Utilities might be taking a double hit on cost · Hit #1 – Labor Costs
Traditional RASs are localized, quick-acting protection algorithms individually installed at substations or control centers across the utility’s territory. However, they are “labor-expensive” because they require sending engineers and technicians to visit and re-visit far-flung sites to keep tweaking these algorithms until they work right.
Additionally, the Western Electric Coordinating Council (WECC), the approval authority for each RAS, takes about a year to do so. After each RAS is approved, SCE can implement, test, and go live – but it takes another 6 months and puts a severe strain on a scarce work force. In May, SCE had 16 RASs approved with another 64 pending. Another 64 cannot be tested and implemented under the old paradigm of engineers crisscrossing the territory making adjustments and re-adjustments. Furthermore, such an oppressive workload creates a morale issue.

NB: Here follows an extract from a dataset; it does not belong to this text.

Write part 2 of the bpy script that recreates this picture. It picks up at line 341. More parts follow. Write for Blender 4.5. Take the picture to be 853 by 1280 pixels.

· Hit #2 – Shedding too much load
Because these RASs are often localized, they do not take into account sharing load across wider T&D assets. According to SCE’s Patricia Arons, another big problem with traditional RASs is the “one-size-fits-all” dilemma. Such RASs are simply not fine-tuned enough to most efficiently mitigate a particular event. Result: Utilities shed more load than they have to.
Reducing labor costs
So, what if you could round up all those algorithms in one development and test environment -- without your high-paid engineers “leaving home”?
SCE, with the help of a SISCO product is working on that. The Unified Analytic Platform (UAP) -- see SISCO home page link below -- would help develop centralized remedial action schemes using UAP as a unique structured environment that integrates all the analysis, testing, and simulation needed to create more effective and reliable algorithms. Benefit: Centralized development and updates avoid the expense of high-paid engineers traveling long distances to work and re-work localized RASs.
No more wasteful load shedding
The use of C-RAS would allow utilities to determine the optimal loads to shed, even if, for example, the loads may not be in the transmission corridor that is experiencing the contingency. Expected benefits include: · More precise mitigation (For example, just in time and just enough load-shedding that considers all the utility’s assets, not just those at certain locations.) · Simplified design and maintenance · Improved automated testing and data gathering (more data to use in improving effectiveness of RASs)
By reducing the surplus capacity required of reserve transmission lines, a utility may be able to save or import enough additional power to defer building an 800MW generating facility.
Next Steps
If WECC approves going live with the C-RAS, SISCO’s UAP will play a key part in C-RAS implementation and other large utilities should be interested, according to Herb Falk, SISCO’s Solution Architect.
The question that WECC is raising is whether the testing with a C-RAS is as good as testing with traditional remedial action schemes. SISCO believes it has developed the sort of intensive, overlapping test procedures (for all systems and components) that will indeed prove that C-RAS will work better than traditional RAS.
Taking a holistic System Engineering approach, SCE expects the future C-RAS will provide a bird’s eye view of multiple events affecting the larger grid. These Smart Grid developments will open the door to new automation and control philosophies that can serve as broad safety nets to protect system reliability well beyond today’s reliability criteria limits.